Grad students showcase talents, interact with undergraduates at annual juror show

The Art and Design department hosted its annual graduate juror show on Jan. 20. Graduate students showcased their work and received comments from juror Libby Reuter, a local St. Louis artist.

Senior fine arts major Sarah Lorentz looks at a metalsmithing sculpture called “Breath Reliquary,” by grad student Erin Rice. The piece was made from brown glass, sterling silver, vinyl tubing and bullet garnets. Rice received the Paulette Meyer Award in Contemporary Metalsmithing for the design. (Photo by Joe Lacdan)

And SIUE undergraduate students also had the opportunity to view the artwork and interact with the graduate artists.

The artwork of master’s students were judged in 10 categories and artists of the top entries were honored. The master’s students also received feedback from Reuter.

“For everybody in here it’s kind of a validation of what we do,” said third-year master’s student Eric Heerspink. “It’s an exciting opportunity to have somebody else recognize the work you put into making a piece, recognize your ideas; your voice your expression.”

Joe Page, an associate professor of ceramics, coordinated the event and said the exhibition provides an opportunity for undergraduate students to get a peek at SIUE’s graduate program.

“I think it provides a valuable resource for our students that are undergraduates,” Page said. “They can come and see work by people who are more accomplished in the field – have had more experience with the material, so that they can be inspired by people ahead of them in the program.”

Heerspink, who taught middle school and high school art at the Westminster Christian School in Palmetto Bay, Fl., won two awards. He earned the Martha Holden Ceramics award for his “Mechanical Vase” and earned the Wagner Potter’s Association award for his “Drafted System” piece. Heerspink said his goal after graduation is to become an instructor at the collegiate level.

“It’s just a great opportunity to show the work and having a juror come in, someone who’s from outside of the university who brings fresh eyes,” Heerspink said. “It acknowledges your work and just getting in the juror show is already a big accomplishment.”

After a brief presentation, graduate students had the opportunity to speak with undergraduate students about their work and explain their methods in creating their artistic pieces. Art Department chair Barbara Nwacha said graduate students share studio space with undergraduates and can provide valuable, hands-on feedback.

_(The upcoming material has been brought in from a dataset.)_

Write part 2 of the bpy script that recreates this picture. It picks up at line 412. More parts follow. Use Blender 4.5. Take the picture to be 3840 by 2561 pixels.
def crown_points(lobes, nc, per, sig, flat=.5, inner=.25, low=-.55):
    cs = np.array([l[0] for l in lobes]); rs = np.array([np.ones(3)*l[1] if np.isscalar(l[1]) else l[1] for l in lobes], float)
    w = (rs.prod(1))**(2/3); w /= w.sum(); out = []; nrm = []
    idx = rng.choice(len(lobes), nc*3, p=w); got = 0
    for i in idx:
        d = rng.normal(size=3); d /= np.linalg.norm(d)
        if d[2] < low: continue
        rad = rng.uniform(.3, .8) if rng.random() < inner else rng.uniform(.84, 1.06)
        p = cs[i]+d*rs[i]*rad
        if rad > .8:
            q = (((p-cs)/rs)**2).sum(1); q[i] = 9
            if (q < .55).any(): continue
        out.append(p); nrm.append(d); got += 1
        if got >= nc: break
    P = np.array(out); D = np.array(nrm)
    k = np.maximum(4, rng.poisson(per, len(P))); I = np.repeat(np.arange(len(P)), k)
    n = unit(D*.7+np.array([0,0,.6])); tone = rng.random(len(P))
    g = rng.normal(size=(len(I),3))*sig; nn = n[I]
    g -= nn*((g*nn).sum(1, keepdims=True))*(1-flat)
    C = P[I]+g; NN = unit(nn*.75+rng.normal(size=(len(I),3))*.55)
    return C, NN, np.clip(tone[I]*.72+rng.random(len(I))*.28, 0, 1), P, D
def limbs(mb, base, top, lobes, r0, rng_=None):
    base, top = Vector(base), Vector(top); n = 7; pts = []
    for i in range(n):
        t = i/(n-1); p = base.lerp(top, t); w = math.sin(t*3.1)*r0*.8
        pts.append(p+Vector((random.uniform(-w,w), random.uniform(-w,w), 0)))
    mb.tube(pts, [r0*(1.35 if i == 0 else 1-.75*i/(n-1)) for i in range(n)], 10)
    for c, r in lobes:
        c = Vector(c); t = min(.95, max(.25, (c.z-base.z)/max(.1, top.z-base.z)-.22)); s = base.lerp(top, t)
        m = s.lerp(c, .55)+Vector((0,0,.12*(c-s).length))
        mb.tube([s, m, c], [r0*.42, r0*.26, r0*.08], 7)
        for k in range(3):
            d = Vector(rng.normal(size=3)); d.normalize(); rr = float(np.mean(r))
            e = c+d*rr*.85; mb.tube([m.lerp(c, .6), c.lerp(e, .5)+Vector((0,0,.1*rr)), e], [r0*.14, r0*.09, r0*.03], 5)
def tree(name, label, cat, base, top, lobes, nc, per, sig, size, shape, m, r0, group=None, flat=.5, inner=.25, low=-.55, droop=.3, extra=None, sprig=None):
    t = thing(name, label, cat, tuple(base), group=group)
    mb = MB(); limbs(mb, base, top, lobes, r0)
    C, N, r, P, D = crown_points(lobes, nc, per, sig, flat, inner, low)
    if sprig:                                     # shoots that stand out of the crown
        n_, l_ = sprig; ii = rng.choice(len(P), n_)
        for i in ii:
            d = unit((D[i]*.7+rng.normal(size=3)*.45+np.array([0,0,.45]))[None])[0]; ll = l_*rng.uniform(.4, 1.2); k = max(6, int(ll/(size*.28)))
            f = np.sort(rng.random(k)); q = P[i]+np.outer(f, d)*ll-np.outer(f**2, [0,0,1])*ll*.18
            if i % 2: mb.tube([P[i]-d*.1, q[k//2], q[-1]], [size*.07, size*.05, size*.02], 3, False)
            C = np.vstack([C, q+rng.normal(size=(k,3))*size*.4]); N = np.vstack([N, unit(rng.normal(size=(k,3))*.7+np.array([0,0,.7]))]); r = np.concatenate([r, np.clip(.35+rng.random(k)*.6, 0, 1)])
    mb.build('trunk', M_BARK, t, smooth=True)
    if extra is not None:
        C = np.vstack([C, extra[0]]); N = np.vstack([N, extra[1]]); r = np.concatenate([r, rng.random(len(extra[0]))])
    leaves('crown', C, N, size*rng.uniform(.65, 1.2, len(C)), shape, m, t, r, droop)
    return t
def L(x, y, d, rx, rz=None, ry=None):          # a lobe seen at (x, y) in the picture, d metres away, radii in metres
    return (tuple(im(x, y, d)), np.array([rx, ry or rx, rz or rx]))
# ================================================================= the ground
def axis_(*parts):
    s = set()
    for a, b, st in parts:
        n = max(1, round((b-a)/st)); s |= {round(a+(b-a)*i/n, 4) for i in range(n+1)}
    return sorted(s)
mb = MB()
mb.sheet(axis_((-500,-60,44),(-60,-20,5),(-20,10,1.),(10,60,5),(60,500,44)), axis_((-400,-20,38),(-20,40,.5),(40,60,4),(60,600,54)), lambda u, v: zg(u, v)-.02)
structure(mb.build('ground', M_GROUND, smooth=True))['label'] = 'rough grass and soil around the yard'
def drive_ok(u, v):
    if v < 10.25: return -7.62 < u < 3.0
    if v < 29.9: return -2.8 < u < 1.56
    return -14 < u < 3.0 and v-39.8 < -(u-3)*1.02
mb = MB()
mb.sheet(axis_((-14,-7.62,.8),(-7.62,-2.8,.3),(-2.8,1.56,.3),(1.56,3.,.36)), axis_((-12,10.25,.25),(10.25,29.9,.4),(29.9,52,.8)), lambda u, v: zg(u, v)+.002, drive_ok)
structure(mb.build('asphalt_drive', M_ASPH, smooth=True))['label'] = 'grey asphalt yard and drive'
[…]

“The graduate program in the arts really helps undergrads understand how to focus their work, how to move their concepts forward,” Nwacha said. “And they have mentors that may be outside their discipline. The camaraderie and relationship is a little bit different than what they might have with their faculty mentor. The grad student might be someone who’s more approachable about technique or how they are working. So all of those are very valuable they help our undergraduate with the program.”

The other graduate award winners were Danne Rhaesa, Melissa Hampton, Carrie Crister, Carrie Gillen, Kimia Emani, Joanna Hoge, Lacy Kirkwood and Erin Rice.